As bitcoin price soars, Russian opposition figure Navalny’s movement has received $300,000 in anonymous donations so far this year

As bitcoin price soars, Russian opposition figure Navalny’s movement has received $300,000 in anonymous donations so far this year

Jailed Russian activist Alexey Navalny and his team have received around $300,000 in bitcoin donations in just over a month. His movement has been accepting cryptocurrency since 2016 as a means to make it harder to track funding.

While transactions made in the cryptocurrency are public, they are encrypted to mask the identities of those behind the payments, so Navalny can anonymously receive donations from both individuals and organizations. This means the activist can easily hide who is funding him, whether from home and abroad.

The rise in receipt of bitcoin payments could, of course, also play into the hands of Russian officials, who have accused the dissident of receiving funding from foreign governments.

Also on rt.com Moscow apartment owned by opposition figure Navalny seized as Kremlin-linked businessman chases $1.1million debt

Navalny received hundreds of thousands of dollars in 2021, and there was a mini-surge in donations following his alleged poisoning in August 2020. Overall, his two wallets have received 730 bitcoin since their creation, which is now worth in the region of a staggering $35 million.

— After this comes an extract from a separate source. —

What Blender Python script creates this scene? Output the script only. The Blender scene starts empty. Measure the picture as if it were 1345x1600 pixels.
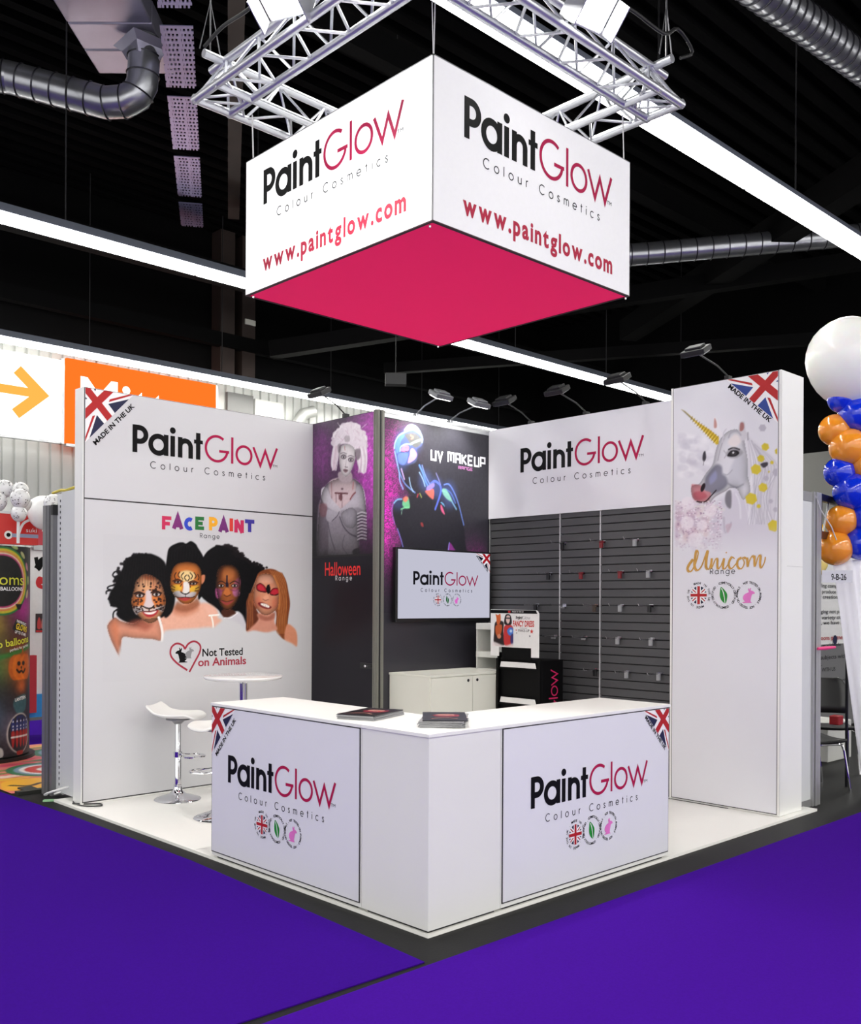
import bpy, math, random
import numpy as np
from mathutils import Vector, Matrix

sc = bpy.context.scene
COL = sc.collection
PI = math.pi
rnd = random.Random(7)

# ------------------------------------------------------------------ camera
cam_d = bpy.data.cameras.new('camera')
cam = bpy.data.objects.new('camera', cam_d)
COL.objects.link(cam)
TH, RO = 0.7667, 0.0051
fw = Vector((math.sin(TH), math.cos(TH), 0))
r0 = Vector((math.cos(TH), -math.sin(TH), 0))
up0 = Vector((0, 0, 1))
cr = r0 * math.cos(RO) + up0 * math.sin(RO)
cu = -r0 * math.sin(RO) + up0 * math.cos(RO)
cam.matrix_world = Matrix(((cr.x, cu.x, -fw.x, -3.39), (cr.y, cu.y, -fw.y, -3.5249), (cr.z, cu.z, -fw.z, 1.694), (0, 0, 0, 1)))
cam_d.sensor_fit = 'AUTO'
cam_d.sensor_width = 36
cam_d.lens = 1514.5878 * 36 / 1600
cam_d.shift_y = 142.0 / 1600
cam_d.clip_end = 200
sc.camera = cam

# ------------------------------------------------------------------ world, exposure, lamps of the hall
world = bpy.data.worlds.new('hall_air')
sc.world = world
world.use_nodes = True
world.node_tree.nodes['Background'].inputs[0].default_value = (1.0, 0.985, 0.96, 1)
world.node_tree.nodes['Background'].inputs[1].default_value = 1.02
sc.view_settings.view_transform = 'Standard'
sc.view_settings.look = 'None'
sc.view_settings.gamma = 1
sc.view_settings.use_curve_mapping = False
sc.view_settings.exposure = 0.44
sc.cycles.use_denoising = True
sc.cycles.max_bounces = 8
sc.cycles.sample_clamp_indirect = 6
STRIP_STRENGTH = 21.0        # radiance of the fluorescent rows
FLOOD_POWER = 150.0          # truss floodlights
ARM_POWER = 42.0             # lit arm spotlights over the dark wall


def lamp_spot(name, loc, target, power, size_deg, blend=0.6, radius=0.06, color=(1, .98, .95), parent=None):
    d = bpy.data.lights.new(name, 'SPOT')
    d.energy = power
    d.spot_size = math.radians(size_deg)
    d.spot_blend = blend
    d.shadow_soft_size = radius
    d.color = color
    o = bpy.data.objects.new(name, d)
    COL.objects.link(o)
    o.location = loc
    o.rotation_euler = (Vector(target) - Vector(loc)).to_track_quat('-Z', 'Y').to_euler()
    if parent:
        o.parent = parent
        o.location = Vector(loc) - ORG[parent]
    return o


# ------------------------------------------------------------------ colour and materials
def lin(c):
    c = np.asarray(c, float) / 255.0
    return np.where(c <= 0.04045, c / 12.92, ((c + 0.055) / 1.055) ** 2.4)


MATS = {}


def M(name, rgb, rough=.5, metal=0.0, noise=.05, scale=30, bump=0.0, bscale=200, spec=.5, coat=0.0, trans=0.0, alpha=1.0, sss=0.0, glow=0.0):
    if name in MATS:
        return MATS[name]
    m = bpy.data.materials.new(name)
    m.use_nodes = True
    nt = m.node_tree
    b = nt.nodes['Principled BSDF']
    L = lin(rgb)
    tc = nt.nodes.new('ShaderNodeTexCoord')
    nz = nt.nodes.new('ShaderNodeTexNoise')
    nz.inputs['Scale'].default_value = scale
    nz.inputs['Detail'].default_value = 3
    nt.links.new(tc.outputs['Object'], nz.inputs['Vector'])
    mx = nt.nodes.new('ShaderNodeMix')
    mx.data_type = 'RGBA'
    mx.inputs['A'].default_value = (*[float(v) * (1 - noise) for v in L], 1)
    mx.inputs['B'].default_value = (*[min(1, float(v) * (1 + noise)) for v in L], 1)
    nt.links.new(nz.outputs['Fac'], mx.inputs['Factor'])
    nt.links.new(mx.outputs['Result'], b.inputs['Base Color'])
    b.inputs['Roughness'].default_value = rough
    b.inputs['Metallic'].default_value = metal
    b.inputs['Specular IOR Level'].default_value = spec
    b.inputs['Coat Weight'].default_value = coat
    b.inputs['Transmission Weight'].default_value = trans
    b.inputs['Subsurface Weight'].default_value = sss
    if glow:
        nt.links.new(mx.outputs['Result'], b.inputs['Emission Color'])
        b.inputs['Emission Strength'].default_value = glow
    if bump:
        n2 = nt.nodes.new('ShaderNodeTexNoise')
        n2.inputs['Scale'].default_value = bscale
        nt.links.new(tc.outputs['Object'], n2.inputs['Vector'])
        bp = nt.nodes.new('ShaderNodeBump')
        bp.inputs['Strength'].default_value = bump
        bp.inputs['Distance'].default_value = .01
        nt.links.new(n2.outputs['Fac'], bp.inputs['Height'])
        nt.links.new(bp.outputs['Normal'], b.inputs['Normal'])
    MATS[name] = m
    return m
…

However, many of those donations were made long before the recent surge in bitcoin value, which has trebled in value since November 2020.

While most donations are less than $1,000 each, the largest single gift received this year was one whole bitcoin, worth around $47,000, on January 24. However, according to blockchain data, all but 1.49 bitcoin ($70,000) have been removed from the fund, potentially having been converted into fiat currency.

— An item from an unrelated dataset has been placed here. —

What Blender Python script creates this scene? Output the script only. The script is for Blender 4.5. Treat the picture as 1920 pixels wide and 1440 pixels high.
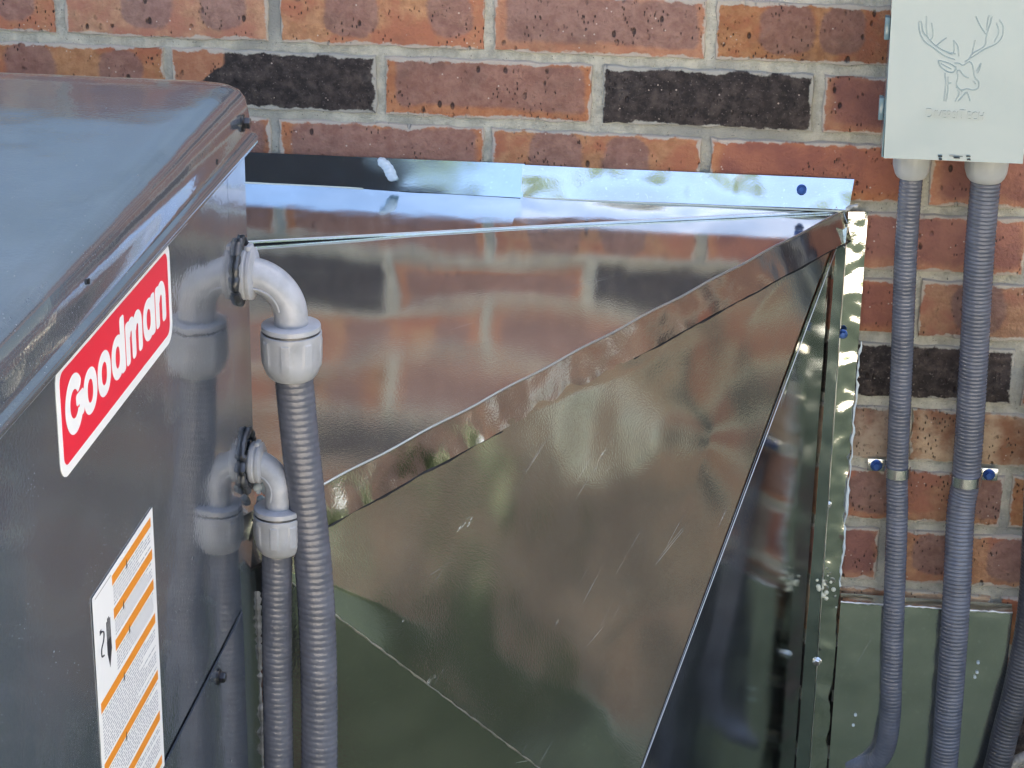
import bpy, bmesh, math, random
from mathutils import Vector, Matrix, noise
random.seed(7)
S = bpy.context.scene
COL = S.collection
for o in list(bpy.data.objects): bpy.data.objects.remove(o)

# ---------------------------------------------------------------- camera
F, PITCH, YAW, ROLL = 4242.32490, 0.368019799, 0.113845030, 0.0144451178
CAM = Vector((0.674196321, -2.15457565, 0.495175838))
cp, sp = math.cos(PITCH), math.sin(PITCH); cy, sy = math.cos(YAW), math.sin(YAW); cr, sr = math.cos(ROLL), math.sin(ROLL)
Mr = Matrix(((cr,-sr,0),(sr,cr,0),(0,0,1))) @ Matrix(((1,0,0),(0,cp,-sp),(0,sp,cp))) @ Matrix(((cy,0,sy),(0,1,0),(-sy,0,cy)))
def w(v): return Vector((v[0], v[2], -v[1]))
right, down, fwd = w(Mr[0]), w(Mr[1]), w(Mr[2])
cd = bpy.data.cameras.new('camera'); cam = bpy.data.objects.new('camera', cd); COL.objects.link(cam)
cam.matrix_world = Matrix(((right[0],-down[0],-fwd[0],CAM[0]),(right[1],-down[1],-fwd[1],CAM[1]),(right[2],-down[2],-fwd[2],CAM[2]),(0,0,0,1)))
cd.sensor_width = 36; cd.lens = F/1920*36; cd.clip_start = .05; cd.clip_end = 400
S.camera = cam
# ---------------------------------------------------------------- world, sun, exposure
SUN_EL, SUN_AZ = math.radians(52), math.radians(12)
W = bpy.data.worlds.new('World'); S.world = W; W.use_nodes = True
nt = W.node_tree; nt.nodes.clear()
sky = nt.nodes.new('ShaderNodeTexSky'); sky.sky_type = 'NISHITA'; sky.sun_disc = False
sky.sun_elevation = SUN_EL; sky.sun_rotation = SUN_AZ; sky.dust_density = 6.0; sky.air_density = 0.75; sky.ozone_density = 0.4
bg = nt.nodes.new('ShaderNodeBackground'); bg.inputs[1].default_value = 0.13
out = nt.nodes.new('ShaderNodeOutputWorld'); nt.links.new(sky.outputs[0], bg.inputs[0]); nt.links.new(bg.outputs[0], out.inputs[0])
sd = bpy.data.lights.new('sun', 'SUN'); sd.energy = 4.6; sd.angle = math.radians(.5); sd.color = (1,.93,.82)
sun = bpy.data.objects.new('sun', sd); COL.objects.link(sun)
sdir = Vector((math.sin(SUN_AZ)*math.cos(SUN_EL), math.cos(SUN_AZ)*math.cos(SUN_EL), math.sin(SUN_EL)))
sun.rotation_euler = sdir.to_track_quat('Z','Y').to_euler(); sun.location = (0,0,8)
S.view_settings.view_transform = 'Standard'; S.view_settings.look = 'None'; S.view_settings.gamma = 1
S.view_settings.use_curve_mapping = False; S.view_settings.exposure = 2.80

# ---------------------------------------------------------------- helpers
GZ = -0.95                       # ground level
V = Vector
class MB:
    def __init__(s): s.v=[]; s.f=[]
    def add(s, vs, fs):
        b=len(s.v); s.v += [tuple(p) for p in vs]; s.f += [tuple(b+i for i in f) for f in fs]; return s
    def box(s, a, b):
        x0,y0,z0=a; x1,y1,z1=b
        return s.add([(x0,y0,z0),(x1,y0,z0),(x1,y1,z0),(x0,y1,z0),(x0,y0,z1),(x1,y0,z1),(x1,y1,z1),(x0,y1,z1)],
                     [(0,3,2,1),(4,5,6,7),(0,1,5,4),(1,2,6,5),(2,3,7,6),(3,0,4,7)])
    def tube(s, pts, rad, seg=16, caps=True, jit=0):
        pts=[V(p) for p in pts]; n=len(pts); rings=[]
        t=(pts[1]-pts[0]).normalized(); a=t.orthogonal().normalized()
        for i,p in enumerate(pts):
            t=(pts[min(i+1,n-1)]-pts[max(i-1,0)]).normalized()
            a=(a-t*a.dot(t)).normalized(); b=t.cross(a)
            r=rad[i] if isinstance(rad,(list,tuple)) else rad
            rings.append([p+(a*math.cos(2*math.pi*k/seg)+b*math.sin(2*math.pi*k/seg))*r*(1+(random.uniform(-jit,jit) if jit else 0)) for k in range(seg)])
        vs=[q for r in rings for q in r]; fs=[]
        for i in range(n-1):
            for k in range(seg):
                k2=(k+1)%seg; fs.append((i*seg+k,i*seg+k2,(i+1)*seg+k2,(i+1)*seg+k))
        if caps:
            fs.append(tuple(range(seg-1,-1,-1))); fs.append(tuple((n-1)*seg+k for k in range(seg)))
        return s.add(vs,fs)
    def lathe(s, c, axis, prof, seg=40, rot=None):
        axis=V(axis).normalized(); a=(V(rot) if rot else axis.orthogonal()).normalized(); b=axis.cross(a); c=V(c); vs=[]; n=len(prof)
        for (r,h) in prof:
            for k in range(seg):
                t=2*math.pi*k/seg; rr=r(t) if callable(r) else r
                vs.append(c+axis*h+(a*math.cos(t)+b*math.sin(t))*rr)
        fs=[(i*seg+k,i*seg+(k+1)%seg,(i+1)*seg+(k+1)%seg,(i+1)*seg+k) for i in range(n-1) for k in range(seg)]
        fs.append(tuple(range(seg-1,-1,-1))); fs.append(tuple((n-1)*seg+k for k in range(seg)))
        return s.add(vs,fs)
    def prism(s, poly, fn, h0, h1):          # poly 2D outline, fn(u,v,h) -> point
        n=len(poly); vs=[fn(u,v,h0) for u,v in poly]+[fn(u,v,h1) for u,v in poly]
        fs=[tuple(range(n-1,-1,-1)),tuple(range(n,2*n))]+[(i,(i+1)%n,n+(i+1)%n,n+i) for i in range(n)]
        return s.add(vs,fs)
    def ring(s, outer, inner, fn, h0, h1):   # two outlines of equal count
        n=len(outer); vs=[fn(u,v,h1) for u,v in outer]+[fn(u,v,h1) for u,v in inner]+[fn(u,v,h0) for u,v in outer]+[fn(u,v,h0) for u,v in inner]
        fs=[]
        for i in range(n):
            j=(i+1)%n; fs += [(i,j,n+j,n+i),(2*n+i,2*n+j,j,i),(n+i,n+j,3*n+j,3*n+i)]
        return s.add(vs,fs)
    def build(s, name, m, parent=None, smooth=35, bevel=0, seg=2):
        me=bpy.data.meshes.new(name); me.from_pydata(s.v,[],s.f)
        bm=bmesh.new(); bm.from_mesh(me); bmesh.ops.recalc_face_normals(bm, faces=bm.faces)
        if bevel: 
            es=[e for e in bm.edges if len(e.link_faces)==2 and e.calc_face_angle(0)>.5]
            bmesh.ops.bevel(bm, geom=es, offset=bevel, segments=seg, affect='EDGES', profile=.5)
        bm.to_mesh(me); bm.free()
        if smooth:
            me.shade_smooth(); 
            try: me.set_sharp_from_angle(angle=math.radians(smooth))
            except Exception: pass
        if getattr(s,'uv',None):
            at=me.attributes.new('sheet','FLOAT_VECTOR','POINT'); at.data.foreach_set('vector',[c for t in s.uv for c in t])
        o=bpy.data.objects.new(name, me); COL.objects.link(o)
        if m: me.materials.append(m)
        if parent: o.parent=parent
        return o
def tag(o, label=None, cat=None, group=None, kind=None):
    if label: o['label']=label
    if cat: o['category']=cat
    if group: o['group']=group
    if kind: o['kind']=kind
    return o
def empty(name, label, cat, group=None):
    e=bpy.data.objects.new(name,None); COL.objects.link(e); e.empty_display_size=.05
    return tag(e,label,cat,group)
def lerp(a,b,t): return V(a)*(1-t)+V(b)*t
def spline(pts, n):
    pts=[V(p) for p in pts]; P=[pts[0]*2-pts[1]]+pts+[pts[-1]*2-pts[-2]]; out=[]
    L=[(pts[i+1]-pts[i]).length for i in range(len(pts)-1)]; T=sum(L)
    for i in range(len(pts)-1):
        k=max(1,int(round(n*L[i]/T)))
        for j in range(k):
            t=j/k; p0,p1,p2,p3=P[i:i+4]
            out.append(.5*((2*p1)+(p2-p0)*t+(2*p0-5*p1+4*p2-p3)*t*t+(3*p1-p0-3*p2+p3)*t**3))
    out.append(pts[-1]); return out
def patch(p00,p10,p11,p01,nu,nv,disp=None,thick=.001):
    """sheet of metal between four corners, pushed along its normal by disp(u,v,point), with real thickness"""
    p00,p10,p11,p01=map(V,(p00,p10,p11,p01)); n=((p10-p00)+(p11-p01)).cross((p01-p00)+(p11-p10)).normalized()
    g=[]
    for j in range(nv+1):
        for i in range(nu+1):
            u=i/nu; v=j/nv; p=(p00*(1-u)+p10*u)*(1-v)+(p01*(1-u)+p11*u)*v
            g.append(p+n*(disp(u,v,p) if disp else 0))
    N=len(g); vs=g+[p-n*thick for p in g]; W_=nu+1; fs=[]
    for j in range(nv):
        for i in range(nu):
            a=j*W_+i; fs.append((a,a+1,a+W_+1,a+W_)); fs.append((N+a,N+a+W_,N+a+W_+1,N+a+1))
    bd=[i for i in range(W_)]+[j*W_+nu for j in range(1,nv+1)]+[nv*W_+i for i in range(nu-1,-1,-1)]+[j*W_ for j in range(nv-1,0,-1)]
    for k in range(len(bd)):
        a=bd[k]; b=bd[(k+1)%len(bd)]; fs.append((a,N+a,N+b,b))
    m=MB(); m.add(vs,fs); lu=((p10-p00).length+(p11-p01).length)/2; lv=((p01-p00).length+(p11-p10).length)/2
    m.uv=[(lu*(i%(nu+1))/nu,lv*((i//(nu+1))%(nv+1))/nv,0) for i in range(N)]*2; return m
def nz(p,s,o=0): return noise.noise(V(p)*s+V((o,o*1.7,-o)))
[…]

As well as the benefit of anonymity, using bitcoin also allows Navalny’s aides to access cash. In 2020, the opposition figure had his bank accounts frozen and an apartment seized, after a court ordered his team to pay 88 million rubles ($1.1 million) in a libel case to Evgeny Prigozhin, the man dubbed ‘Putin’s chef’ by Western media.

While bitcoin is not legal tender in Russia, a bill signed by President Vladimir Putin last summer allowed for cryptocurrency assets to be counted on a par with physical assets, enabling Russian citizens to legally own virtual money from the start of 2021. Before then, currencies such as bitcoin were in a legal ‘grey zone’, having been neither legalized nor prohibited.